Congressman Steve King releases this statement following an announcement by the White House that President Donald J. Trump has signed HR 2157, the “Additional Supplemental Appropriations for Disaster Relief Act of 2019” into law.  HR 2157 provides important sources of federal funding to Iowa and other Midwestern states that have been impacted by severe flooding this year. King voted in favor of the disaster relief legislation, and he has previously spoken on the House floor about the importance of getting this legislation passed so that relief could be provided quickly to communities hit hard by flooding.

“I am pleased to announce that President Trump signed the disaster relief bill into law (Thursday),” said King. “The President’s signature means that federal help for Iowa’s flood recovery efforts is on the way. I have been working closely with local leaders in communities affected by the floods, and I am confident that they will welcome the opportunity to add federal resources to their efforts as they work towards full recovery.”

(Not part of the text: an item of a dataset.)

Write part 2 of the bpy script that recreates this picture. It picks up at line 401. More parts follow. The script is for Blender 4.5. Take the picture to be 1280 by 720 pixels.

Altogether, the legislation provides $19.1 billion for disaster recovery efforts across the nation. Included in this total are $4.5 billion allocated to the United States Department of Agriculture for agricultural-related losses, emergency timber restoration, farmland repair, and watershed recovery work, and $3.3 billion for the Corps of Engineers to repair damages caused by natural disasters, and to invest in new flood and storm damage reduction projects.

On May 28, Congressman King held a special “Hornick Recognition Ceremony” to honor town leaders for their exemplary response to the flooding that led to the evacuation of their Woodbury County community. The ceremony can be viewed here.

King is a strong Congressional advocate of federal efforts to improve flood protection infrastructure along the Missouri River. On May 1, King testified before the House Committee on Transportation and Infrastructure about the need to revisit Pick-Sloan era baselines, as the runoff levels are being repeatedly exceeded.